Kementerian Komunikasi dan Informatika (Kominfo) menyiapkan opsi agar frekuensi bekas televisi analog yang beralih ke digital bisa digunakan untuk jaringan internet generasi kelima alias 5G mulai akhir 2021. Namun, Masyarakat Telematika Indonesia (Mastel) menilai, Indonesia belum siap mengadopsi teknologi ini pada tahun depan.
Alasannya ada dua yakni terkait spektrum frekuensi dan fiberisasi.
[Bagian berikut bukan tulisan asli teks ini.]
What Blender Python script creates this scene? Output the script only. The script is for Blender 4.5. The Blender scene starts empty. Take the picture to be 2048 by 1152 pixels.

Ketua Bidang Infrastuktur Broadband Nasional Mastel Nonot Harsono mengatakan, belum ada spektrum frekuensi yang tersedia untuk 5G. “Ini kendala utama,” kata dia dalam acara virtual ‘Selular Digital Telco Outlook’, Selasa (15/12).
Namun, Komino tengah menyiapkan opsi agar frekuensi 700 MHz yang kini dipakai untuk televisi analog bisa digunakan 5G. Pemerintah memang menargetkan migrasi televisi analog ke digital rampung pada 2022.
Akan tetapi, pemanfaatan ruang kosong frekuensi bekas televisi analog dinilai dapat berjalan selama proses migrasi. Rencananya, ini dilakukan mulai kuartal III 2021.
Meski begitu, butuh frekuensi tingkat menengah dan atas untuk menopang layanan 5G. Oleh karena itu, Kominfo menyiapkan kandidat lain sebagaimana Tabel di bawah ini:
Lapisan | Spektrum frekuensi |
Rendah | 700/800/900 MHz |
Tengah | 1,8 / 2,1 / 2,3 / 2,6 / 3,3 / 3,5 GHz |
Atas | 26/28 GHz |
Sumber: Kominfo
Tantangan kedua yakni fiberisasi atau upaya memodernisasi jaringan dengan cara menghubungkan base transceiver station (BTS) melalui jalur fiber. Peranti pengirim sinyal gelombang mikro (microwave) diubah menjadi fiber.
Cara tersebut dinilai mampu meningkatkan kapasitas jaringan hingga lima kali lipat. “Fiberisasi harus dikebut,” kata Nonot. "Jadi 2021 dan 2022 itu sebagai tahun persiapan."
Akan tetapi, fiberisasi membutuhkan investasi yang besar. Oleh karena itu, perusahaan telekomunikasi didorong menggunakan skema berbagai infrastruktur, sebagaimana diatur dalam Undang-undang atau UU Omnibus Law Cipta Kerja.
Nonot pun mendorong Kominfo untuk segera menerbitkan aturan teknis, khususnya yang terkait berbagi infrastruktur. Ini supaya operator seluler bisa dengan cepat menyusun standar operasional prosedur (SOP).
Presiden Direktur sekaligus CEO XL Axiata Dian Siswarini juga mengatakan, tantangan adopsi 5G pada tahun depan yakni belum tersedianya spektrum. "Sepertinya belum bisa menerapkan 5G pada 2021,” ujarnya.
Meski begitu, perusahaan sudah menyiapkan infrastruktur pendukung sejak 2018. "Dalam dua tahun terakhir, kami gencar gelar fiber optik untuk persiapan 5G. Kalau mendadak akan keteteran," ujarnya.
Sedangkan Wakil Direktur Utama PT Hutchison 3 Indonesia Danny Buldansyah pernah mengatakan, ada persoalan lain yang dihadapi oleh operator dalam melakukan fiberisasi, yakni perizinan di daerah. Ia berharap, ada keseragaman dan penetapan retribusi yang terjangkau supaya perusahaan telekomunikasi bisa mempercepat fiberisasi BTS.